Pareja is confident these days on many levels. He believes in his current team and the team he is building for the future—as well as the team the United States could one day build.

Along with the success of FC Dallas’ approach, he hopes, will come optimism among coaches, players, and fans about what this country can achieve in this sport.

“I’ve been around the world and I grew up in the soccer community in Medellin—one of the best in the area,” Pareja said. “I go see the talent to see how far we are here in America, and I have to tell you that I don’t see much of a difference. We have the structure, the facilities, the complexes, the fields, the support. We have much more than many other countries. In terms of talent, we have the talent, but Americans don’t believe in America. That’s very clear, but I can tell you sometimes I see the Americans looking all over the place thinking everybody’s better at soccer, and I don’t like that.

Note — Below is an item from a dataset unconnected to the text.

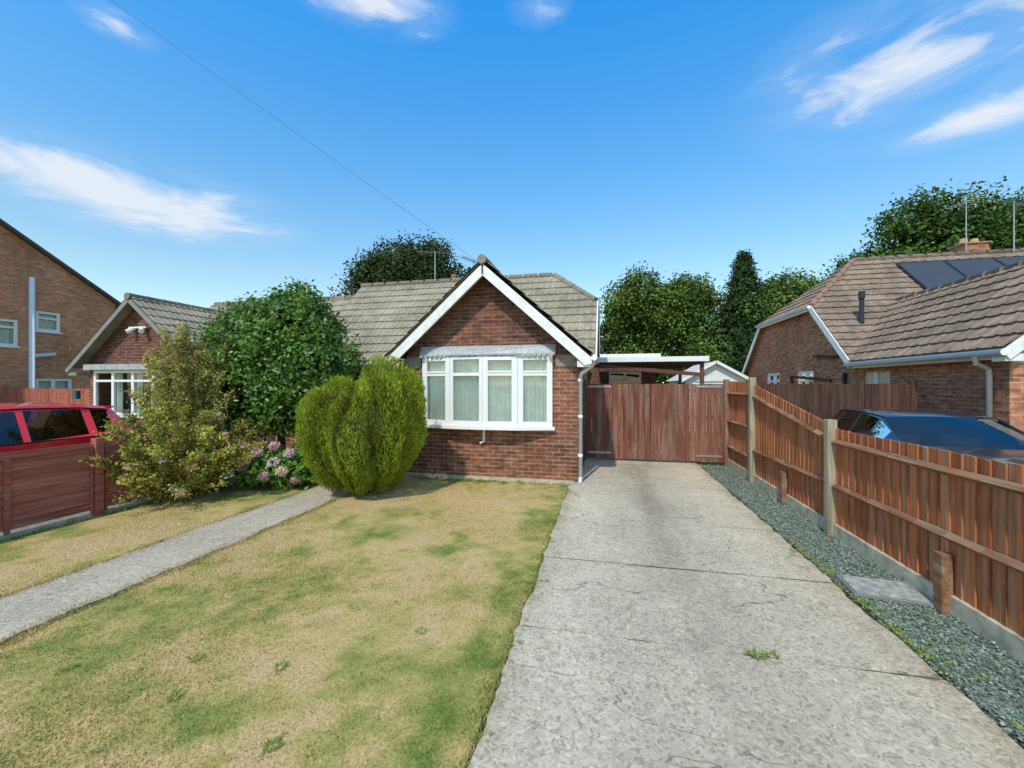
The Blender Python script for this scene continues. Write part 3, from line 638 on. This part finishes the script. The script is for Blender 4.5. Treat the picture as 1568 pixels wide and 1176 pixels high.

“I think we have the talent here. We have kids that want to do it, but if we keep looking out at the world and thinking the Germans are better, the Colombians are better, the Spanish are better, the English are better—then we’re not going to get there. We have to be convinced [about] ourselves and that our kids can do it.

"I know they can do it.”

The signs are clear that for now everything is working. In addition to the first team finishing with the best record in the Western Conference, the academy teams are thriving on the field too. The U-16s won the national championship and the U-15 team won the National Premier League Finals.